Faraway Friends
By Charlie
It is just before 10 AM on Monday morning. Rachel and I are sipping coffee, watching the BBC, sitting around in our pajamas and reading the torrent of wonderful e-mails that we received overnight from so many friends back home. These e-mails were all responses to the mass e-mail we sent recently announcing the return of our blog.
Today is the first day of Tsaagan Sar, the Mongolian New Year celebration. We have been invited to celebrate in a few hours with a Mongolian family, an experience that will no doubt produce a very interesting blog entry and perhaps a hangover.
But for now, we are swimming in the delight of so many messages from home. There is nothing like a mass e-mail to unleash the warmth of our friends and remind us about life in America.

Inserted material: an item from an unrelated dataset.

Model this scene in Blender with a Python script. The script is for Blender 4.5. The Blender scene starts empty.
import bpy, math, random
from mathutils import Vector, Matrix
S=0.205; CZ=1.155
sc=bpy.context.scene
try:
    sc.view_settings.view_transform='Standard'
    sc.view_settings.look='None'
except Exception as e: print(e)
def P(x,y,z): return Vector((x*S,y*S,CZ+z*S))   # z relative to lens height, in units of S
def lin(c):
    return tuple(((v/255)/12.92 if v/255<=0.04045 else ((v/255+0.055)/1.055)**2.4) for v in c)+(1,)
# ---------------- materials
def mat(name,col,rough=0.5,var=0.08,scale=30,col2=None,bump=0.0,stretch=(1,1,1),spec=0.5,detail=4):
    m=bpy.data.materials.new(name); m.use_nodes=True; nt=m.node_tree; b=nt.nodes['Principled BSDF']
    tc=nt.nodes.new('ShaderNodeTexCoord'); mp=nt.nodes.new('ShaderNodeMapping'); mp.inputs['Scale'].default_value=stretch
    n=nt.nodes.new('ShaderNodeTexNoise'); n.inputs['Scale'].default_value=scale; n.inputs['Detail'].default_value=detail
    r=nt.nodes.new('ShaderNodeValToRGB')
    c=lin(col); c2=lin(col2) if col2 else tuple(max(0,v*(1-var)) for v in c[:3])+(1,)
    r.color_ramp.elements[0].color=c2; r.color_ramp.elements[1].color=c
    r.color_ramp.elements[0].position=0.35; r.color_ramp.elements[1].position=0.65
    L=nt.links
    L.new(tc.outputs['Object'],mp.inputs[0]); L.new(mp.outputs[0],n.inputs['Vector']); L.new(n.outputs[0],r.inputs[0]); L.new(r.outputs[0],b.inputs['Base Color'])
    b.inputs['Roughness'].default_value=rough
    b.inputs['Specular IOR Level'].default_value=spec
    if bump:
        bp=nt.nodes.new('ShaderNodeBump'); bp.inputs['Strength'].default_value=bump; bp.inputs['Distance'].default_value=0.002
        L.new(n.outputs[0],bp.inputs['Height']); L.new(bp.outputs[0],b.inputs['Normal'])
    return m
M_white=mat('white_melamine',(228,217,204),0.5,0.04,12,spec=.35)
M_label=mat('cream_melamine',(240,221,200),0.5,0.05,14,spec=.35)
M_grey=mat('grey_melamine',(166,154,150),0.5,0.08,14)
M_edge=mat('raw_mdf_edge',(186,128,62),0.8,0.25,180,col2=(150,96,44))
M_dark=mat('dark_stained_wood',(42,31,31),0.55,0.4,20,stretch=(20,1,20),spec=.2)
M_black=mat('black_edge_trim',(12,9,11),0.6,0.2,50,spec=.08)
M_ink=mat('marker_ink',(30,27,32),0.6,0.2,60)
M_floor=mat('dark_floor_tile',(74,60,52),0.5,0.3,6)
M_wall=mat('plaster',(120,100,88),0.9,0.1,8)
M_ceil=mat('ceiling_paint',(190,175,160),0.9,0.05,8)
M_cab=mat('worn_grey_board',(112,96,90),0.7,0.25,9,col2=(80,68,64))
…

Two friends visited the zoo in New York City, but they arrived too late to feed the pot belly pig. A pilot friend sought my input on upgrading a GPS unit. An NPR mentor is dealing with at least a dozen pressing responsibilities, but still took time to read the blog and write to us. DC friends have returned from a paradise vacation in Mexico where they visited with whales and a woman who carries banana pie around on her head. My mother has become a culture vulture. A neighbor had a random and wonderful meeting with a teenager on the street in Takoma Park. One NPR friend got a puppy and another is opening up a radio station in Berlin.
And, of course, there is yet another pilot friend who set an airplane engine on fire!

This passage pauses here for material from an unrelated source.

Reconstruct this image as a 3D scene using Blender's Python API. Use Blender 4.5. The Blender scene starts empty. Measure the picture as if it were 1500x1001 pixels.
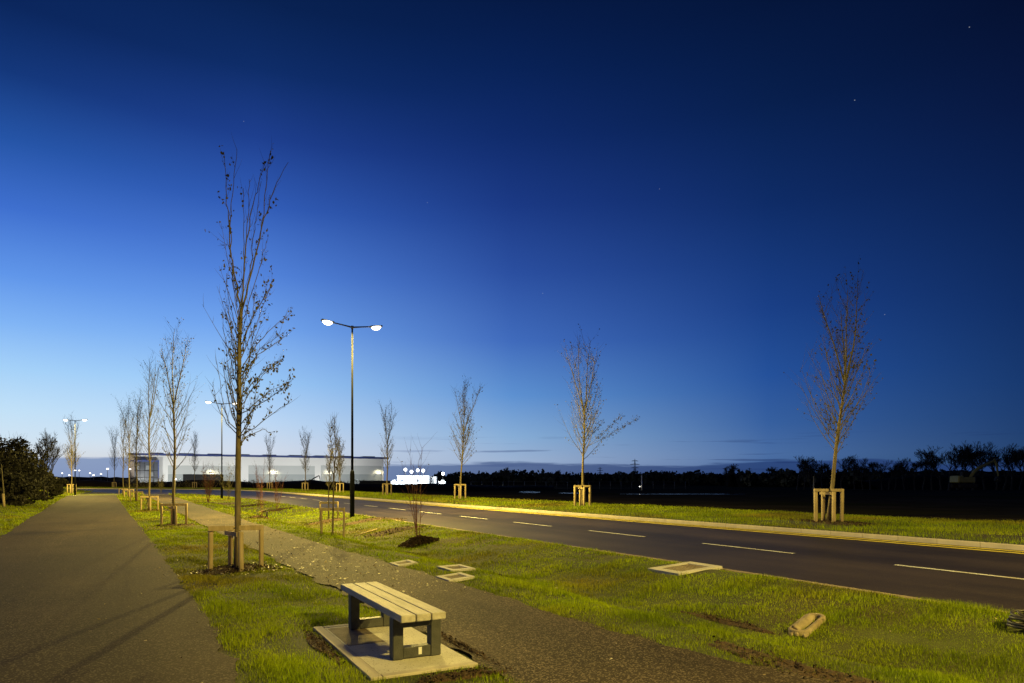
import bpy, math, random
import numpy as np
from mathutils import Vector, Matrix, Euler
R = math.radians
F = 1000.0; CX = 750.0; HY = 705.0; H = 1.75          # focal length in photo pixels, principal column, horizon row, eye height
SC = bpy.context.scene

# ---------------------------------------------------------------- camera
cam_d = bpy.data.cameras.new('camera'); cam = bpy.data.objects.new('camera', cam_d)
SC.collection.objects.link(cam); SC.camera = cam
cam.location = (0, 0, H); cam.rotation_euler = (R(90), 0, 0)
cam_d.sensor_width = 36; cam_d.lens = 24; cam_d.shift_y = (HY - 500.5) / 1500
cam_d.clip_start = .1; cam_d.clip_end = 6000
SC.view_settings.view_transform = 'Standard'; SC.view_settings.look = 'None'
SC.view_settings.exposure = 0; SC.view_settings.gamma = 1
SC.cycles.use_denoising = True
SC.cycles.use_adaptive_sampling = False; SC.cycles.max_bounces = 5; SC.cycles.diffuse_bounces = 3; SC.cycles.glossy_bounces = 2
SC.cycles.sample_clamp_indirect = 6

def lin(c):
    f = lambda v: v / 12.92 if v <= .04045 else ((v + .055) / 1.055) ** 2.4
    return tuple(f(v / 255) for v in c) + (1,)

# ---------------------------------------------------------------- world: clear dusk sky, glow in the west (left), cloud bank on the horizon
W = bpy.data.worlds.new("World"); SC.world = W; W.use_nodes = True
NT = W.node_tree; NT.nodes.clear()
def wn(t, **k):
    n = NT.nodes.new(t)
    for a, b in k.items(): setattr(n, a, b)
    return n
def wm(op, a, b=None, c=None, clamp=False):
    n = wn('ShaderNodeMath', operation=op, use_clamp=clamp)
    for i, v in enumerate((a, b, c)):
        if v is None: continue
        if hasattr(v, 'links') or hasattr(v, 'is_linked'): NT.links.new(v, n.inputs[i])
        else: n.inputs[i].default_value = v
    return n.outputs[0]
def wmix(f, a, b):
    n = wn('ShaderNodeMix', data_type='RGBA')
    for s, v in ((n.inputs[0], f), (n.inputs[6], a), (n.inputs[7], b)):
        if hasattr(v, 'is_linked'): NT.links.new(v, s)
        else: s.default_value = v
    return n.outputs[2]
tc = wn('ShaderNodeTexCoord'); sep = wn('ShaderNodeSeparateXYZ')
NT.links.new(tc.outputs['Generated'], sep.inputs[0])
sx, sy, sz = sep.outputs
el = wm('MULTIPLY', wm('ARCSINE', sz), 180 / math.pi)        # degrees above the horizon
az = wm('MULTIPLY', wm('ARCTAN2', sx, sy), 180 / math.pi)    # degrees right of straight ahead
def elof(x, y): return math.degrees(math.atan((HY - y) / math.hypot(F, x - CX)))
SKY = {
 0:   [(0,(11,38,92)),(100,(20,55,122)),(200,(37,84,166)),(300,(62,111,206)),(400,(96,150,234)),(470,(128,180,245)),(540,(166,210,249)),(600,(194,225,248)),(640,(208,228,243)),(672,(220,222,224)),(700,(204,199,206))],
 375: [(0,(9,34,82)),(100,(15,45,105)),(200,(30,63,142)),(300,(50,93,183)),(400,(82,131,218)),(480,(114,165,238)),(560,(156,201,247)),(620,(191,217,245)),(660,(210,220,235)),(700,(186,197,216))],
 750: [(0,(6,26,69)),(100,(9,34,87)),(200,(16,43,107)),(300,(27,57,132)),(400,(43,79,160)),(500,(64,107,188)),(580,(94,145,209)),(640,(135,173,214)),(675,(156,178,209)),(700,(138,156,195))],
 1125:[(0,(5,22,59)),(150,(8,31,77)),(300,(15,44,103)),(450,(26,63,134)),(550,(37,81,154)),(620,(55,96,159)),(665,(74,109,162)),(700,(67,98,148))],
 1500:[(0,(5,17,49)),(150,(8,24,64)),(300,(11,34,82)),(450,(17,46,100)),(560,(24,57,111)),(630,(33,64,113)),(670,(40,69,111)),(700,(35,58,96))],
}
cols = []
for x, st in sorted(SKY.items()):
    r = wn('ShaderNodeValToRGB'); r.color_ramp.interpolation = 'B_SPLINE' if False else 'LINEAR'
    NT.links.new(wm('DIVIDE', el, 45.0, clamp=True), r.inputs[0])
    pts = sorted([(elof(x, y) / 45, lin(c)) for y, c in st])
    top = pts[-1]; pts.append((min(1, top[0] + .25), tuple(v * .75 for v in top[1][:3]) + (1,)))
    e = r.color_ramp.elements
    e[0].position, e[0].color = pts[0]; e[1].position, e[1].color = pts[-1]
    for p, c in pts[1:-1]:
        q = e.new(p); q.color = c
    cols.append((math.degrees(math.atan((x - CX) / F)), r.outputs[0]))
aab = wm('ABSOLUTE', wm('ADD', az, 45.0))                    # the sky is even about the glow at azimuth -45
cur = cols[0][1]
for (a0, c0), (a1, c1) in zip(cols, cols[1:]):
    f = wn('ShaderNodeMapRange', clamp=True)
    f.inputs[1].default_value = a0 + 45; f.inputs[2].default_value = a1 + 45
    NT.links.new(aab, f.inputs[0])
    cur = wmix(f.outputs[0], cur, c1)
# cloud streaks: noise stretched along the horizon
cmb = wn('ShaderNodeCombineXYZ')
NT.links.new(wm('MULTIPLY', az, .085), cmb.inputs[0]); NT.links.new(wm('MULTIPLY', el, 1.15), cmb.inputs[1])
nz = wn('ShaderNodeTexNoise'); nz.inputs['Scale'].default_value = 1.0; nz.inputs['Detail'].default_value = 6; nz.inputs['Roughness'].default_value = .55
NT.links.new(cmb.outputs[0], nz.inputs['Vector'])
def rng(v, a, b, c=0., d=1., kind='SMOOTHSTEP'):
    n = wn('ShaderNodeMapRange', clamp=True, interpolation_type=kind); NT.links.new(v, n.inputs[0])
    for i, q in enumerate((a, b, c, d)): n.inputs[i + 1].default_value = q
    return n.outputs[0]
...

Many people commented on the pictures in our mass e-mail:
“CM, I had no idea you were working on the new Star Wars movie. The sets and costumes look AWESOME! I can’t tell what is digital and what is real. Please give my regards to Mr. Lucas.”
“It looks like some fantastical planet landscape in a wild outer space!!!!”

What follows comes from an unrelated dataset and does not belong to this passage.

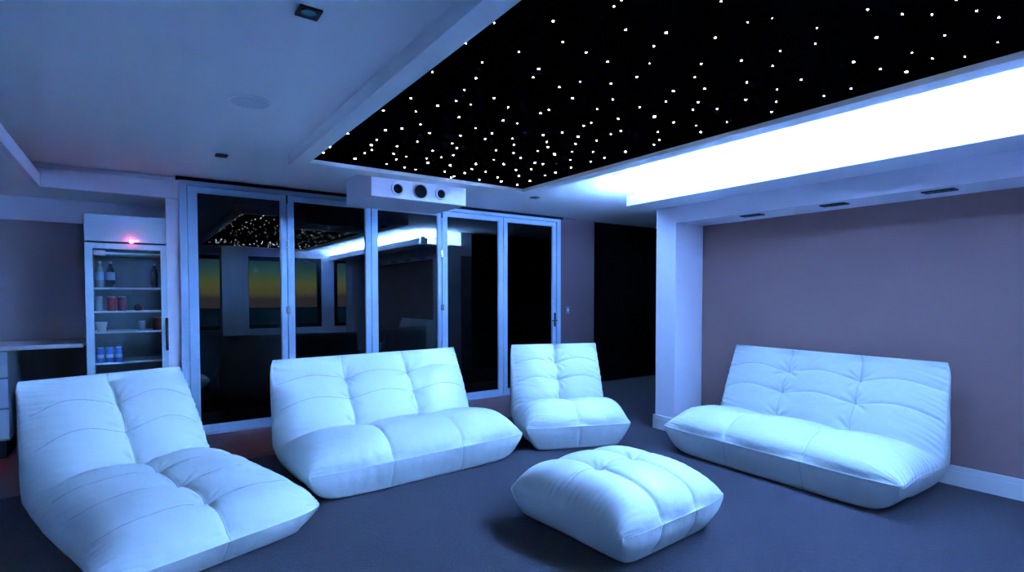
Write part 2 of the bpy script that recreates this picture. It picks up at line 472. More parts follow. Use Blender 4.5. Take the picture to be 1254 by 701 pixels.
# ---------------------------------------------------------------- star ceiling
FZ = 2.648
f = MB()
f.box(1.126, 1.248, -1.25, 5.02, FZ, CH).box(3.536, 3.684, -1.25, 5.02, FZ, CH).box(1.248, 3.536, 4.82, 5.02, FZ, CH).box(1.248, 3.536, -1.25, -1.10, FZ, CH)
struct(f.build('trim_6', M['ceiling']))
panel = MB().box(1.248, 3.536, -1.10, 4.82, 2.6815, 2.84).build('star_panel', M['starfelt'])
tag(panel, 'black recessed ceiling panel scattered with glowing fibre-optic stars', 'ceiling light panel')
STARS = [[1.37,2.996,7.9],[1.315,3.293,10.5],[1.492,3.19,6.1],[1.289,3.909,9.6],[1.287,4.344,7.9],[1.291,4.541,10.5],[1.481,3.671,11.4],[1.561,3.566,9.6],[1.516,3.935,9.6],[1.535,4.095,10.5],[1.591,4.232,10.5],[1.577,4.361,10.5],[1.567,4.576,14.0],[1.713,4.009,10.5],[1.782,4.242,10.5],[1.871,4.4,8.8],[1.866,4.603,8.8],[2.048,4.627,12.3],[1.902,4.259,7.9],[2.173,4.658,9.6],[1.569,2.701,6.1],[1.559,3.016,9.6],[1.613,2.88,8.8],[1.717,2.883,6.1],[1.777,2.708,7.9],[1.935,2.789,6.1],[1.774,3.128,8.8],[2.051,3.017,9.6],[2.165,3.011,7.0],[1.63,3.409,8.8],[1.768,3.551,9.6],[1.983,3.264,7.0],[1.984,3.477,8.8],[2.143,3.294,9.6],[2.181,3.447,9.6],[2.342,3.319,8.8],[1.792,3.806,7.9],[2.033,3.692,8.8],[2.125,3.785,10.5],[2.448,3.449,8.8],[2.42,3.661,10.5],[2.584,3.647,8.8],[2.004,3.968,8.8],[2.209,3.992,10.5],[2.712,3.484,8.8],[2.157,4.112,8.8],[2.074,4.225,8.8],[2.149,4.352,14.0],[2.573,3.927,8.8],[2.726,3.739,9.6],[2.519,4.141,12.3],[2.731,4.007,11.4],[2.931,3.807,11.4],[2.358,4.322,11.4],[2.432,4.568,11.4],[2.587,4.325,11.4],[2.756,4.35,10.5],[2.62,4.513,10.5],[2.951,4.123,10.5],[3.051,4.016,12.3],[3.118,4.309,12.3],[2.606,4.7,11.4],[2.606,4.758,10.5],[2.985,4.485,10.5],[2.897,4.692,10.5],[3.12,4.625,14.9],[3.351,4.437,13.1],[3.355,4.665,13.1],[1.292,1.967,6.1],[1.492,1.809,7.9],[1.649,1.929,7.0],[1.812,1.947,7.9],[1.542,2.13,5.3],[1.458,2.331,6.1],[1.535,2.518,7.9],[1.741,2.229,9.6],[1.783,2.331,7.0],[1.988,2.354,7.0],[2.03,2.228,7.0],[1.286,2.201,5.3],[1.304,2.58,7.9],[1.564,2.696,7.0],[2.161,2.437,10.5],[2.374,2.315,8.8],[2.609,2.312,7.0],[2.416,2.49,7.9],[2.174,2.678,7.9],[2.168,2.758,8.8],[2.664,2.546,8.8],[2.574,2.711,7.9],[2.573,2.785,8.8],[2.551,2.989,9.6],[2.714,3.0,12.3],[2.477,3.118,10.5],[2.872,2.72,8.8],[2.869,2.815,8.8],[2.898,2.994,8.8],[2.61,3.24,7.9],[2.83,3.156,9.6],[2.705,3.344,9.6],[2.959,3.339,9.6],[3.101,3.245,7.9],[3.313,3.086,13.1],[2.89,3.482,13.1],[3.317,3.328,9.6],[3.123,3.551,10.5],[3.31,3.492,9.6],[3.015,3.796,9.6],[3.312,3.754,11.4],[3.324,3.993,12.3],[3.318,4.144,10.5],[1.62,1.575,6.1],[1.609,1.524,5.3],[1.804,1.682,7.0],[1.974,1.595,8.8],[2.195,1.496,8.8],[1.947,1.302,5.3],[2.031,1.713,6.1],[2.163,1.852,5.3],[1.972,1.96,7.0],[2.238,2.004,7.9],[2.188,2.148,7.9],[2.565,2.019,8.8],[2.382,1.704,7.0],[2.497,1.827,6.1],[2.68,1.893,7.9],[2.665,2.152,7.0],[2.827,2.378,14.0],[2.835,2.046,8.8],[2.92,2.148,7.9],[3.036,2.051,7.9],[3.026,2.379,9.6],[3.213,2.335,7.9],[3.108,2.584,8.8],[3.368,2.406,9.6],[3.319,2.167,7.0],[3.277,2.707,8.8],[3.344,2.816,8.8],[3.374,1.884,7.9],[2.187,1.332,5.3],[2.241,1.254,3.5],[2.514,1.564,7.9],[2.572,1.396,6.1],[2.706,1.508,6.1],[2.485,1.186,5.3],[2.632,1.262,6.1],[2.795,1.704,7.0],[3.035,1.857,8.8],[3.034,1.662,6.1],[3.221,1.769,7.0],[3.006,1.513,7.9],[3.362,1.557,7.0],[3.37,1.414,7.0],[2.496,0.989,6.1],[2.657,0.922,6.1],[2.764,0.851,6.1],[2.881,0.734,7.0],[3.025,0.696,6.1],[3.032,0.884,6.1],[2.8,1.071,9.6],[2.995,1.247,8.8],[3.204,1.205,7.9],[3.358,1.141,11.4],[3.115,1.037,5.3],[3.277,1.004,6.1],[3.382,0.903,6.1],[3.317,0.765,4.4],[2.707,0.755,4.4]]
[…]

Annoying Music Man Jim Nayder took this opportunity to diminish – again – our earnest efforts with this blog:
“Your photos look totally fake. I don’t believe you’re even in Mongolia.”
We’ve read all these e-mails before breakfast on the first day of the New Year in Mongolia. Were I to consult a lama, I would probably learn that so many good wishes from home received on this auspicious day signal a good year ahead.